Work to do:
Restate each line of the listing exactly, without carrying over any pictures.

Begin Stored data

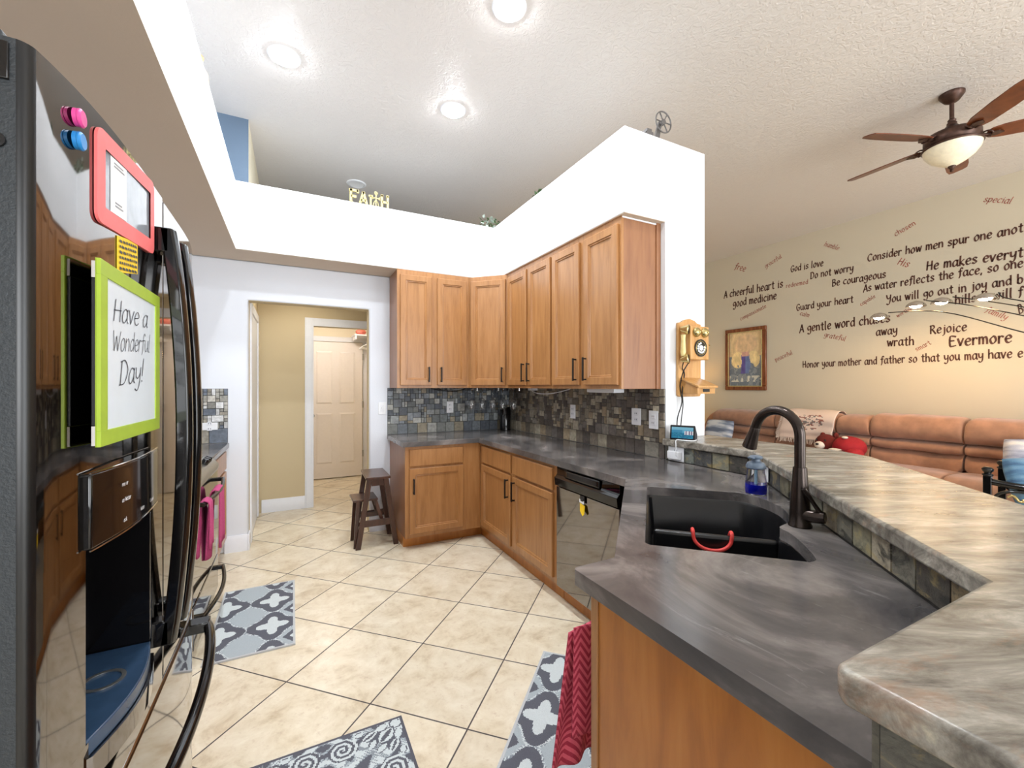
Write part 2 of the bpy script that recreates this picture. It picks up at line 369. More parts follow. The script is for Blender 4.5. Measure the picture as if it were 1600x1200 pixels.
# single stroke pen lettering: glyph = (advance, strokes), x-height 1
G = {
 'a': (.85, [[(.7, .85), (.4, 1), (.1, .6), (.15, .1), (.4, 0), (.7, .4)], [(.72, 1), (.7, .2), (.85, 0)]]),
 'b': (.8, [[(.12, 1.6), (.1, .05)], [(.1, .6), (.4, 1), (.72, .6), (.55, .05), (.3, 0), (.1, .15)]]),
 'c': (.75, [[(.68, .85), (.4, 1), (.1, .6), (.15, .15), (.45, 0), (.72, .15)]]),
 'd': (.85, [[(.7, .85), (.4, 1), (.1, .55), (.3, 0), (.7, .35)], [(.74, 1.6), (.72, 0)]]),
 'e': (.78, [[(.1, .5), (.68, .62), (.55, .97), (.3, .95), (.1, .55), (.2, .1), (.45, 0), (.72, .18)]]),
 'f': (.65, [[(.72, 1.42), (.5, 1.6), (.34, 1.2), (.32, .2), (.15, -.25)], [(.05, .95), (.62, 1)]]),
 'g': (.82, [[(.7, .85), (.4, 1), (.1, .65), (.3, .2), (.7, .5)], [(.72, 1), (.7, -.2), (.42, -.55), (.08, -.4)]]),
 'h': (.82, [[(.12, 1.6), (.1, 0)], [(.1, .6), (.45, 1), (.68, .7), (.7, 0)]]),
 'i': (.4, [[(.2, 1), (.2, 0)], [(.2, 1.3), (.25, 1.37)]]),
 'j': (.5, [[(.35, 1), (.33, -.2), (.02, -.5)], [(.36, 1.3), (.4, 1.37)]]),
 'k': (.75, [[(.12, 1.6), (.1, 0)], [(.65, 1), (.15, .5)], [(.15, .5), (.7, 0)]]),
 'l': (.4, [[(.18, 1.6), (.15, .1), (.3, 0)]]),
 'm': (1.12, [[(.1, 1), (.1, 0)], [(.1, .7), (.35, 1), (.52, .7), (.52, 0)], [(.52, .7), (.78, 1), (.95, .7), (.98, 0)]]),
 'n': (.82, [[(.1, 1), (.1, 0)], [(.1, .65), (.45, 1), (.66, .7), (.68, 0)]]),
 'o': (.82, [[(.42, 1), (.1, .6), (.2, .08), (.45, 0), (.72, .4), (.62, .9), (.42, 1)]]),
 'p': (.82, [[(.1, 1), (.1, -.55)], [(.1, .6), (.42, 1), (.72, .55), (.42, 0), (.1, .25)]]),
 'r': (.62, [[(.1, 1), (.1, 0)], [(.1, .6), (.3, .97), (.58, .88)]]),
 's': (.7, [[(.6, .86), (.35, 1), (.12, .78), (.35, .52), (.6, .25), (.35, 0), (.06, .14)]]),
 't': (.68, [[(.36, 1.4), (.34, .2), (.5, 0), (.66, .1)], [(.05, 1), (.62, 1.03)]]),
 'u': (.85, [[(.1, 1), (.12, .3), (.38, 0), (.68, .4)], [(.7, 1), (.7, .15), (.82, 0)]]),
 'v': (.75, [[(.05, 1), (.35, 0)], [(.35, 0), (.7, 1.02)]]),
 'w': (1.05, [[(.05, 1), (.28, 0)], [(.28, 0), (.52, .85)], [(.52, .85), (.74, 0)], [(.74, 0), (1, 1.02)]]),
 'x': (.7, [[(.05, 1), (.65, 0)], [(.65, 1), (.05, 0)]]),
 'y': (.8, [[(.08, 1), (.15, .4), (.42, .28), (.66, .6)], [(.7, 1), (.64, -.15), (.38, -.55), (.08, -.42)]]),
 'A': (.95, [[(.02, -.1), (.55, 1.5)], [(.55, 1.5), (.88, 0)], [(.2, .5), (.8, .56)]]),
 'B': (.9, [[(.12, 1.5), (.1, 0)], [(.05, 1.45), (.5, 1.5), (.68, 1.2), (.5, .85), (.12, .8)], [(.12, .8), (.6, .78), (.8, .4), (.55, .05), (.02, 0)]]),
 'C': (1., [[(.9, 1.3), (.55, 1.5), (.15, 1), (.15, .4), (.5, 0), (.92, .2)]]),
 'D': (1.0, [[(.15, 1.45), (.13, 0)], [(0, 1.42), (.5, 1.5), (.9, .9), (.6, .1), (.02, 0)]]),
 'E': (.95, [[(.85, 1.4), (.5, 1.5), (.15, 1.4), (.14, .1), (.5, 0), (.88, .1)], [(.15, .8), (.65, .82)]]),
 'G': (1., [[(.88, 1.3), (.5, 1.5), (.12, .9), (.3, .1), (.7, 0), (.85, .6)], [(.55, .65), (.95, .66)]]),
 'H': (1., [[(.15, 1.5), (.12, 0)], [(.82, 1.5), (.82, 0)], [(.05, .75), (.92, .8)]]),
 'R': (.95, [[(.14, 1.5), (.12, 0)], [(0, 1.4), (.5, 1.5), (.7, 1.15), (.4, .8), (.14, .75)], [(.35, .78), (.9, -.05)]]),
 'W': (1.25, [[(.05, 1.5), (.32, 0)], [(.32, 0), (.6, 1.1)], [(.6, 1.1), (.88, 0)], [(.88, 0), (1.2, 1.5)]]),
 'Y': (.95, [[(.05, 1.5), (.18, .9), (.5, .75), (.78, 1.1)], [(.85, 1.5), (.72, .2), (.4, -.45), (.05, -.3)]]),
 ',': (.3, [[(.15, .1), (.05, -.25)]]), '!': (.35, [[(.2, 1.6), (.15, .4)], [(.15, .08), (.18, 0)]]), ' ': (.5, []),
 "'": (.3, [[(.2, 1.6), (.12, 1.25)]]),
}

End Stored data

Task answer:
Write part 2 of the bpy script that recreates this picture. It picks up at line 369. More parts follow. The script is for Blender 4.5. Measure the picture as if it were 1600x1200 pixels.
# single stroke pen lettering: glyph = (advance, strokes), x-height 1
G = {
 'a': (.85, [[(.7, .85), (.4, 1), (.1, .6), (.15, .1), (.4, 0), (.7, .4)], [(.72, 1), (.7, .2), (.85, 0)]]),
 'b': (.8, [[(.12, 1.6), (.1, .05)], [(.1, .6), (.4, 1), (.72, .6), (.55, .05), (.3, 0), (.1, .15)]]),
 'c': (.75, [[(.68, .85), (.4, 1), (.1, .6), (.15, .15), (.45, 0), (.72, .15)]]),
 'd': (.85, [[(.7, .85), (.4, 1), (.1, .55), (.3, 0), (.7, .35)], [(.74, 1.6), (.72, 0)]]),
 'e': (.78, [[(.1, .5), (.68, .62), (.55, .97), (.3, .95), (.1, .55), (.2, .1), (.45, 0), (.72, .18)]]),
 'f': (.65, [[(.72, 1.42), (.5, 1.6), (.34, 1.2), (.32, .2), (.15, -.25)], [(.05, .95), (.62, 1)]]),
 'g': (.82, [[(.7, .85), (.4, 1), (.1, .65), (.3, .2), (.7, .5)], [(.72, 1), (.7, -.2), (.42, -.55), (.08, -.4)]]),
 'h': (.82, [[(.12, 1.6), (.1, 0)], [(.1, .6), (.45, 1), (.68, .7), (.7, 0)]]),
 'i': (.4, [[(.2, 1), (.2, 0)], [(.2, 1.3), (.25, 1.37)]]),
 'j': (.5, [[(.35, 1), (.33, -.2), (.02, -.5)], [(.36, 1.3), (.4, 1.37)]]),
 'k': (.75, [[(.12, 1.6), (.1, 0)], [(.65, 1), (.15, .5)], [(.15, .5), (.7, 0)]]),
 'l': (.4, [[(.18, 1.6), (.15, .1), (.3, 0)]]),
 'm': (1.12, [[(.1, 1), (.1, 0)], [(.1, .7), (.35, 1), (.52, .7), (.52, 0)], [(.52, .7), (.78, 1), (.95, .7), (.98, 0)]]),
 'n': (.82, [[(.1, 1), (.1, 0)], [(.1, .65), (.45, 1), (.66, .7), (.68, 0)]]),
 'o': (.82, [[(.42, 1), (.1, .6), (.2, .08), (.45, 0), (.72, .4), (.62, .9), (.42, 1)]]),
 'p': (.82, [[(.1, 1), (.1, -.55)], [(.1, .6), (.42, 1), (.72, .55), (.42, 0), (.1, .25)]]),
 'r': (.62, [[(.1, 1), (.1, 0)], [(.1, .6), (.3, .97), (.58, .88)]]),
 's': (.7, [[(.6, .86), (.35, 1), (.12, .78), (.35, .52), (.6, .25), (.35, 0), (.06, .14)]]),
 't': (.68, [[(.36, 1.4), (.34, .2), (.5, 0), (.66, .1)], [(.05, 1), (.62, 1.03)]]),
 'u': (.85, [[(.1, 1), (.12, .3), (.38, 0), (.68, .4)], [(.7, 1), (.7, .15), (.82, 0)]]),
 'v': (.75, [[(.05, 1), (.35, 0)], [(.35, 0), (.7, 1.02)]]),
 'w': (1.05, [[(.05, 1), (.28, 0)], [(.28, 0), (.52, .85)], [(.52, .85), (.74, 0)], [(.74, 0), (1, 1.02)]]),
 'x': (.7, [[(.05, 1), (.65, 0)], [(.65, 1), (.05, 0)]]),
 'y': (.8, [[(.08, 1), (.15, .4), (.42, .28), (.66, .6)], [(.7, 1), (.64, -.15), (.38, -.55), (.08, -.42)]]),
 'A': (.95, [[(.02, -.1), (.55, 1.5)], [(.55, 1.5), (.88, 0)], [(.2, .5), (.8, .56)]]),
 'B': (.9, [[(.12, 1.5), (.1, 0)], [(.05, 1.45), (.5, 1.5), (.68, 1.2), (.5, .85), (.12, .8)], [(.12, .8), (.6, .78), (.8, .4), (.55, .05), (.02, 0)]]),
 'C': (1., [[(.9, 1.3), (.55, 1.5), (.15, 1), (.15, .4), (.5, 0), (.92, .2)]]),
 'D': (1.0, [[(.15, 1.45), (.13, 0)], [(0, 1.42), (.5, 1.5), (.9, .9), (.6, .1), (.02, 0)]]),
 'E': (.95, [[(.85, 1.4), (.5, 1.5), (.15, 1.4), (.14, .1), (.5, 0), (.88, .1)], [(.15, .8), (.65, .82)]]),
 'G': (1., [[(.88, 1.3), (.5, 1.5), (.12, .9), (.3, .1), (.7, 0), (.85, .6)], [(.55, .65), (.95, .66)]]),
 'H': (1., [[(.15, 1.5), (.12, 0)], [(.82, 1.5), (.82, 0)], [(.05, .75), (.92, .8)]]),
 'R': (.95, [[(.14, 1.5), (.12, 0)], [(0, 1.4), (.5, 1.5), (.7, 1.15), (.4, .8), (.14, .75)], [(.35, .78), (.9, -.05)]]),
 'W': (1.25, [[(.05, 1.5), (.32, 0)], [(.32, 0), (.6, 1.1)], [(.6, 1.1), (.88, 0)], [(.88, 0), (1.2, 1.5)]]),
 'Y': (.95, [[(.05, 1.5), (.18, .9), (.5, .75), (.78, 1.1)], [(.85, 1.5), (.72, .2), (.4, -.45), (.05, -.3)]]),
 ',': (.3, [[(.15, .1), (.05, -.25)]]), '!': (.35, [[(.2, 1.6), (.15, .4)], [(.15, .08), (.18, 0)]]), ' ': (.5, []),
 "'": (.3, [[(.2, 1.6), (.12, 1.25)]]),
}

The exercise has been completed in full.